A group of men were standing and sitting in the back of the tuna auction talking, I guess waiting for that one special fish they wanted to bid on, and I stood around watching and taking pictures of the action and I wanted a picture with men in the cute little hats and so I indicated this by pointing at my camera and at them and stuff and one man took the camera to take the picture and I leaned down to get in the picture with a seated man and he took his hat off and put it on my head!!!!!!! Wasn't that the sweetest thing? And so I got a picture like that and it was my first person-to-person moment with a spontaneous, kind, and thoughtful action with a real Tokyo person. Isn't that exciting?

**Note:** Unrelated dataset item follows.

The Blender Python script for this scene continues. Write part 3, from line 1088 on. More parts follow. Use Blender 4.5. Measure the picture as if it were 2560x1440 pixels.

And then I saw a sign that said "authorized personnel only" or something like that and it was in English and Japanese, and another sign told the tourists where to stand--over on the side on this piece of Astroturf. Woops. Nobody said a word or pointed to the sign the whole time I was brazenly wandering around their auction, stepping over their large frozen gutted fish and taking pictures and standing around. Everyone was so polite.

After a while I tried to find a street so I could hail a taxi. It took a long time of wandering purposefully and staying out of the way before I found a way out of this complex of warehouses and roadways and parking lots to find a likely street.

 

Further Information

Other helpful information: You have to go between 4 and 6 a.m. Plan to shower AFTER you get back, because you may get accidentally splashed with fish guts.

Must see/do at this place: See the auction. Buy some sashimi for breakfast.

You should avoid here: Avoid going in a large group. Two or three can stick together okay, though.